▸ **EXERCISE**
Check each line of the material. Copy those containing "Blender".

▸ **LISTING**
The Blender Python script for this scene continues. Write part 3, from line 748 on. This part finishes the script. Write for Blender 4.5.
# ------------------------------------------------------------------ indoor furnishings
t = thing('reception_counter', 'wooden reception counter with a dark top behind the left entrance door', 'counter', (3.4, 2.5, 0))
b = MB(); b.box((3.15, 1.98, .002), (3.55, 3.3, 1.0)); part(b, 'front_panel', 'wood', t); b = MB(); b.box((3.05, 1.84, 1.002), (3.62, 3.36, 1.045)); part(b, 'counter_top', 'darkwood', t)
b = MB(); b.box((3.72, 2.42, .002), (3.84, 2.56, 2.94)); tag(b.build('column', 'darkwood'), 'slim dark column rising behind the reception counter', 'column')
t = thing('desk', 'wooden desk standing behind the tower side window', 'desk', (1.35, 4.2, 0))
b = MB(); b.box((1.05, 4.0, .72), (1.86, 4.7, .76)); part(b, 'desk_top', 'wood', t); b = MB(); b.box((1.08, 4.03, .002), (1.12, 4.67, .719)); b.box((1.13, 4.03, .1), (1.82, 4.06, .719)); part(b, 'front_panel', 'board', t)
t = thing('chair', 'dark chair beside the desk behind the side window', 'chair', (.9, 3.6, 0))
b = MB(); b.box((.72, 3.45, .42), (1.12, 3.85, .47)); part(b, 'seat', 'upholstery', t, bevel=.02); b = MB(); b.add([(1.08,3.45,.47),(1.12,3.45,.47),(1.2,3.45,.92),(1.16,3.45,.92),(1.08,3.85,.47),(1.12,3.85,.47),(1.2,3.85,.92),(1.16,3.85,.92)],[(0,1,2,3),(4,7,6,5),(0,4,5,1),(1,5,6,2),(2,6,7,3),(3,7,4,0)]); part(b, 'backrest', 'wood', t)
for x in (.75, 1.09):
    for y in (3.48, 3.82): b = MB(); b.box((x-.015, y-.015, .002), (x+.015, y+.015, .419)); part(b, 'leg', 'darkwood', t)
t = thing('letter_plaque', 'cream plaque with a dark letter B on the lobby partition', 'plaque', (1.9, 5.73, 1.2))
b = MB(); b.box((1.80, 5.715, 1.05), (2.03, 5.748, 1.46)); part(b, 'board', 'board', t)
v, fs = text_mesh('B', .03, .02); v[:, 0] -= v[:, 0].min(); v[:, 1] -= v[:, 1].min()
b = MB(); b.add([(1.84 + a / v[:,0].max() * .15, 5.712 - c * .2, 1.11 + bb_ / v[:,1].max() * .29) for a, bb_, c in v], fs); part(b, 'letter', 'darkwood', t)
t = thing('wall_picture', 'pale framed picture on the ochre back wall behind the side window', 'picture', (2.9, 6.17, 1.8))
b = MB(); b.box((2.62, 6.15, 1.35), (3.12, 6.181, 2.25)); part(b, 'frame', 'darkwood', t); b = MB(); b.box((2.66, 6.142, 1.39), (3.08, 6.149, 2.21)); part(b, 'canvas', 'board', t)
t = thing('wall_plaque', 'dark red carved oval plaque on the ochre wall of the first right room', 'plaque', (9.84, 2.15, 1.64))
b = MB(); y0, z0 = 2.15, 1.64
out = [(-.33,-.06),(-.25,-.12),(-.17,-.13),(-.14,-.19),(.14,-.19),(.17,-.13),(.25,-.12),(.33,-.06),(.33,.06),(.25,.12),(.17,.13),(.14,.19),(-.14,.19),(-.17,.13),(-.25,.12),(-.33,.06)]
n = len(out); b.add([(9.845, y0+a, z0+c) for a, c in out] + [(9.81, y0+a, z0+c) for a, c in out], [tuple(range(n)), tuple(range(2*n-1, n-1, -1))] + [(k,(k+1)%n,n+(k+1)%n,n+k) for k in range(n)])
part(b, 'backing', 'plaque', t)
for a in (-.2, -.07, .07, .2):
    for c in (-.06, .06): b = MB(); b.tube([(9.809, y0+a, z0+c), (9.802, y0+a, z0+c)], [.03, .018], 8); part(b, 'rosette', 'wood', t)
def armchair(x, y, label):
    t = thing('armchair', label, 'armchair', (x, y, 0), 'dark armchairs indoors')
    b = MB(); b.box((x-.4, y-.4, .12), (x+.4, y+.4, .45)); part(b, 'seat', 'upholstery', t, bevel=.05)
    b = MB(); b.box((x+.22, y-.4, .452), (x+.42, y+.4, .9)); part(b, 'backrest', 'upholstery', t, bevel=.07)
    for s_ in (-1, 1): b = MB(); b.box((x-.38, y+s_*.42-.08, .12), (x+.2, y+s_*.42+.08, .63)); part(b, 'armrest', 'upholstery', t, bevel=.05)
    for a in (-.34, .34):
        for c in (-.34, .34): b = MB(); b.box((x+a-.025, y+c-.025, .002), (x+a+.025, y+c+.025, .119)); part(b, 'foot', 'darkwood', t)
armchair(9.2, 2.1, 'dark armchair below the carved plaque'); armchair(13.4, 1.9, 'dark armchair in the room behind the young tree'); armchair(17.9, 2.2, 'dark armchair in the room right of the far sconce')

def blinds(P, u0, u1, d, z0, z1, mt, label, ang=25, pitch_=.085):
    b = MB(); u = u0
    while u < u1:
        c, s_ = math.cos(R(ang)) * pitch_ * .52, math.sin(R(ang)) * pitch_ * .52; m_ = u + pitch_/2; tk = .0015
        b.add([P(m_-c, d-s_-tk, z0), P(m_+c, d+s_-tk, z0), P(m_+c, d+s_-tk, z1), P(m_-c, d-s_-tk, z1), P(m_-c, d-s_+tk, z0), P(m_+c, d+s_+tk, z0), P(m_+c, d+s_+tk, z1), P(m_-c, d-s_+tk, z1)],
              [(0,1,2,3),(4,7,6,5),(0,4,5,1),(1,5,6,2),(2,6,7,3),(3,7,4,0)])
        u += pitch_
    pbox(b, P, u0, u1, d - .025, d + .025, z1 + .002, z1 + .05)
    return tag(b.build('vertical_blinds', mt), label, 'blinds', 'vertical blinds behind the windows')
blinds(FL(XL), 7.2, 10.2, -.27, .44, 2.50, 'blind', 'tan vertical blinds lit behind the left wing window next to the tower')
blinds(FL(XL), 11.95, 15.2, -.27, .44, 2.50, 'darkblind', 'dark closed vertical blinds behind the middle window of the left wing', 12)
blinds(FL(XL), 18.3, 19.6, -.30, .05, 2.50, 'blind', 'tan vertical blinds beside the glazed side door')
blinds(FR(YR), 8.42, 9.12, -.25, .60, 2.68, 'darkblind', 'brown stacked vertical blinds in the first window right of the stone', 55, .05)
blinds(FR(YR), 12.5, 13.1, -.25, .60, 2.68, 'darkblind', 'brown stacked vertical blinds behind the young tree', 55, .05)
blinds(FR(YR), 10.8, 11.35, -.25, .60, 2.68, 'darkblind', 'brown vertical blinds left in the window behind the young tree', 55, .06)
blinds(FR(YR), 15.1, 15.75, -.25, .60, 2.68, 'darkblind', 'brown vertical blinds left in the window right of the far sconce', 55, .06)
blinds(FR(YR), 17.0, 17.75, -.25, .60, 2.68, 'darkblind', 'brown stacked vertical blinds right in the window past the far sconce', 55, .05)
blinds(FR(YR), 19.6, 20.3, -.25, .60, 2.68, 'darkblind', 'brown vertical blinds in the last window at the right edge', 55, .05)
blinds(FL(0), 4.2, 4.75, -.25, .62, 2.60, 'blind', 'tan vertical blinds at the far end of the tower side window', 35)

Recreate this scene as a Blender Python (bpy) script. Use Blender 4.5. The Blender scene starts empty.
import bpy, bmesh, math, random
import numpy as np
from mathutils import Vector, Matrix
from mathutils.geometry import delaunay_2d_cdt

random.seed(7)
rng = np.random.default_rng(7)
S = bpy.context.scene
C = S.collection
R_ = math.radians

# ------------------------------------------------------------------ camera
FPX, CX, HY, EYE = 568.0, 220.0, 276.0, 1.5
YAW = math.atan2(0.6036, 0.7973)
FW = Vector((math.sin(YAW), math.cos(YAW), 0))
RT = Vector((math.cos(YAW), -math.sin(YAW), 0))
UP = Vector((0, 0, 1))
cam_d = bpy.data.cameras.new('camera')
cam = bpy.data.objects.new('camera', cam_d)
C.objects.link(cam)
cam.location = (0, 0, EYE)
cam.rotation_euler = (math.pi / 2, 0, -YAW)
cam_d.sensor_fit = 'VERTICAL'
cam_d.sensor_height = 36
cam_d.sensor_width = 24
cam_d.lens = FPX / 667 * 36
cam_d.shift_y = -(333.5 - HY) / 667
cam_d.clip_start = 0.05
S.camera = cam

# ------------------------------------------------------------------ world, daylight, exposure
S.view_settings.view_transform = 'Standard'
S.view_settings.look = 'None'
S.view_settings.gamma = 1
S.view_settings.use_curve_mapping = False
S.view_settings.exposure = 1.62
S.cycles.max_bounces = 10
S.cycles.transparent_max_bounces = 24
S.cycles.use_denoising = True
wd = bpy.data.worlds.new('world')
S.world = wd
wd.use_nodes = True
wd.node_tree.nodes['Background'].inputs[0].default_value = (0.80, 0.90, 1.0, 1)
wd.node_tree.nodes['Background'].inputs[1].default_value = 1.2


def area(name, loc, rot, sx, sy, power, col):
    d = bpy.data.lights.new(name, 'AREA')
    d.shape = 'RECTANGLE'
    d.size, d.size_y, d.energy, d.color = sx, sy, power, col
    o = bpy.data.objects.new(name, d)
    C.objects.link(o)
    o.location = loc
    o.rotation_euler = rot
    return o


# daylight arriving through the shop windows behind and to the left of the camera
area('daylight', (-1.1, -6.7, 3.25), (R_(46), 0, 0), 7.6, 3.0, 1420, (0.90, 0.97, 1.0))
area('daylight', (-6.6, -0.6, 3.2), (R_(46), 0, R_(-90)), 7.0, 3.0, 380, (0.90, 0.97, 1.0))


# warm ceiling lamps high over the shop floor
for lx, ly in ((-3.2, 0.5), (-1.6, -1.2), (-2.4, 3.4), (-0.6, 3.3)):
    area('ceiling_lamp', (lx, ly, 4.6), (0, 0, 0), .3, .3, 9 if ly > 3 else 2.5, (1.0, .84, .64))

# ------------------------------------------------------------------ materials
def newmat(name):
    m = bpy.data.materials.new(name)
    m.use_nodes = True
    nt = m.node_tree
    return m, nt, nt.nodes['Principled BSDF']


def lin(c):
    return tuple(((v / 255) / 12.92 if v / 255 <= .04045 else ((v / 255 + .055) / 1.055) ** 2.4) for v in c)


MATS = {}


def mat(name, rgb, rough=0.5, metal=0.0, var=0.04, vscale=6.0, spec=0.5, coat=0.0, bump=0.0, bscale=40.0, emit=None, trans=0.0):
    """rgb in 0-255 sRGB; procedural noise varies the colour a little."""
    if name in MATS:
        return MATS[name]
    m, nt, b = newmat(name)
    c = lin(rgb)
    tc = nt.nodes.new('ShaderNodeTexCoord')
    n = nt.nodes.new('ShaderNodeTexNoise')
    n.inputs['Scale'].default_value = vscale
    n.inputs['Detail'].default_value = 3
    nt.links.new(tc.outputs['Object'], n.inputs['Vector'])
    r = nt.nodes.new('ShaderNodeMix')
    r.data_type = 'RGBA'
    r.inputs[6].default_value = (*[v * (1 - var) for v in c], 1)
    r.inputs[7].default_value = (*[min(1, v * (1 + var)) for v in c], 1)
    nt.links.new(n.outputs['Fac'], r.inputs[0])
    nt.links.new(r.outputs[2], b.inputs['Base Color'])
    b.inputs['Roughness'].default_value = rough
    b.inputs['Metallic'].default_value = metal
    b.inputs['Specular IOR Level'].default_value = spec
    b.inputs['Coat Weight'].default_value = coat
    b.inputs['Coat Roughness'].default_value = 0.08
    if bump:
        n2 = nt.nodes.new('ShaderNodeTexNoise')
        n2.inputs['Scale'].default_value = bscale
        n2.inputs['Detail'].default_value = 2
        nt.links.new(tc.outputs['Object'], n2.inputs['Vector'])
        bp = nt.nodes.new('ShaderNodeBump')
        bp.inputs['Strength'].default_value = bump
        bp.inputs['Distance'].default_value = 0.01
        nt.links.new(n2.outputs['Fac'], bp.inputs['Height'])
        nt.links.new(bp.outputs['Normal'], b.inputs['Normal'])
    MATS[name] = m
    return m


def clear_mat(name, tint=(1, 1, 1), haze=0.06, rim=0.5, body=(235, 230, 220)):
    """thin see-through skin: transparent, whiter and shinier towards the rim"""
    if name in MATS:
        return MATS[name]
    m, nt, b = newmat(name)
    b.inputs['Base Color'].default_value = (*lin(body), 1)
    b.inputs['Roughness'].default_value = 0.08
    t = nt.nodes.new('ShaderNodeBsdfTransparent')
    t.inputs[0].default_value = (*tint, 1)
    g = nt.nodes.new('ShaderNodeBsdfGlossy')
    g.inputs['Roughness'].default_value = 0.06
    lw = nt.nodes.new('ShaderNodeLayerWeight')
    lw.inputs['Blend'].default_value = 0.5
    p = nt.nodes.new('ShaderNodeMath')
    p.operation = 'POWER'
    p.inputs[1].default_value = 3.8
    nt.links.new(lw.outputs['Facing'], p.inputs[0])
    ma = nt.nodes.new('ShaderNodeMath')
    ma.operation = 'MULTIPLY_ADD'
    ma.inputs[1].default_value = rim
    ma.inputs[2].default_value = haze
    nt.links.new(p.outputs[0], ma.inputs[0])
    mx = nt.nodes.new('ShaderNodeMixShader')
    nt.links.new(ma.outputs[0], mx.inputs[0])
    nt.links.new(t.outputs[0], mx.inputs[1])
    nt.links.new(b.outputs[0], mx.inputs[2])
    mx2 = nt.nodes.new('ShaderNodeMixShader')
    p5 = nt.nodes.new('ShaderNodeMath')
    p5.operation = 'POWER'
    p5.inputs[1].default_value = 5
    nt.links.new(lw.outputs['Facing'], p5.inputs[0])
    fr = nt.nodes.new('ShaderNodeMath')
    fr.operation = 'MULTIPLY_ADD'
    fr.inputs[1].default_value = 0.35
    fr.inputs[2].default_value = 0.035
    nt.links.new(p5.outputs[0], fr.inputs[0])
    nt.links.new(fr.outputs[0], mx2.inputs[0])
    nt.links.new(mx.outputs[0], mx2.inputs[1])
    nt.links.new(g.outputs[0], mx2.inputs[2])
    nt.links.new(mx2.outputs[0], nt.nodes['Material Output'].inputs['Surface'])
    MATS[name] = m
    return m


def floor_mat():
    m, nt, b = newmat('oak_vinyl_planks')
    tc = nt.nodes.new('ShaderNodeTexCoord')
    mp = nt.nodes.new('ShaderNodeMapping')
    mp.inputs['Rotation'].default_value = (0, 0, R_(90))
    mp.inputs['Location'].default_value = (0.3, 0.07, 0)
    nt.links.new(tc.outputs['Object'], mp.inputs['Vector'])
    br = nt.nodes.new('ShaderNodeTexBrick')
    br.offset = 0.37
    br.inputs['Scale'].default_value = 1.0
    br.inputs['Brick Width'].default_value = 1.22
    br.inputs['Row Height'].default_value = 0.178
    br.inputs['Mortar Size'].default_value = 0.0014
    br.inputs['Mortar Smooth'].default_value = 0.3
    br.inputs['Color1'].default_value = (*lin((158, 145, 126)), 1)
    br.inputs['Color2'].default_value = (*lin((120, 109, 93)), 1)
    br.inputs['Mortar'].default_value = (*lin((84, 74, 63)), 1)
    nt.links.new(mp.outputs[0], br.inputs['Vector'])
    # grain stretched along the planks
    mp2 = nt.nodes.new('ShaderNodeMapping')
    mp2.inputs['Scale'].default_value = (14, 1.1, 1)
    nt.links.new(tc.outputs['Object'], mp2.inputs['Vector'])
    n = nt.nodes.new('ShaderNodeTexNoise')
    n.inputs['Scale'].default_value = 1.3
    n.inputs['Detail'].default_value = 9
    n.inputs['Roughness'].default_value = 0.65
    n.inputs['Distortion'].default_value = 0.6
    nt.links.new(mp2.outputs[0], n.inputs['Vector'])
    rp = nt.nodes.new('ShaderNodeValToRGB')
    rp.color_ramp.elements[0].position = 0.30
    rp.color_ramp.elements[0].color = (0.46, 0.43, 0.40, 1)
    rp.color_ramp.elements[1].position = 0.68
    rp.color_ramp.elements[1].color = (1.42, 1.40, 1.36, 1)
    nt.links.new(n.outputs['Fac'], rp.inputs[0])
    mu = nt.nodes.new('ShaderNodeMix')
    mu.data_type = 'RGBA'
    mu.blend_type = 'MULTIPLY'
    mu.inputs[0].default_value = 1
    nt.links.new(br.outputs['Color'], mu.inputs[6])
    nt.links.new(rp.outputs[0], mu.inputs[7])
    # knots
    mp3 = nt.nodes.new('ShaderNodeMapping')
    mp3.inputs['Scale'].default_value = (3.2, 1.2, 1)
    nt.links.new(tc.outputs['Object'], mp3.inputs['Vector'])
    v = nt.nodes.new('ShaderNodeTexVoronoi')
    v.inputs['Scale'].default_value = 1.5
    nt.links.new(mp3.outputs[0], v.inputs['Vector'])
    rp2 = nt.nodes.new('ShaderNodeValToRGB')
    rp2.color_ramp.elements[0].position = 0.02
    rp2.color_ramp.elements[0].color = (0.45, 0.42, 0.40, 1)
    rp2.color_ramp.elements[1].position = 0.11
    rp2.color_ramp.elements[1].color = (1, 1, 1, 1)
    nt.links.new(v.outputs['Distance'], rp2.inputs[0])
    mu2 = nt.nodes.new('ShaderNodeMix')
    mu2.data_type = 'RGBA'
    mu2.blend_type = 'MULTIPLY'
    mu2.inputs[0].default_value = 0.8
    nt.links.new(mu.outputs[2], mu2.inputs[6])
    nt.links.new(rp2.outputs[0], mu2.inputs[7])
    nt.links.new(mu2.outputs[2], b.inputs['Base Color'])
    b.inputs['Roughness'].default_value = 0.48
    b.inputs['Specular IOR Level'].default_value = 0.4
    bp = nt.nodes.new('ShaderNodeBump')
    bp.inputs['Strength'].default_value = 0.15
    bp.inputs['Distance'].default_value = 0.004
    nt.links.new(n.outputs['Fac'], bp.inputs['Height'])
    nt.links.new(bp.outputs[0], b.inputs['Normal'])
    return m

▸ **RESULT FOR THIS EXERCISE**
The Blender Python script for this scene continues. Write part 3, from line 748 on. This part finishes the script. Write for Blender 4.5.
Recreate this scene as a Blender Python (bpy) script. Use Blender 4.5. The Blender scene starts empty.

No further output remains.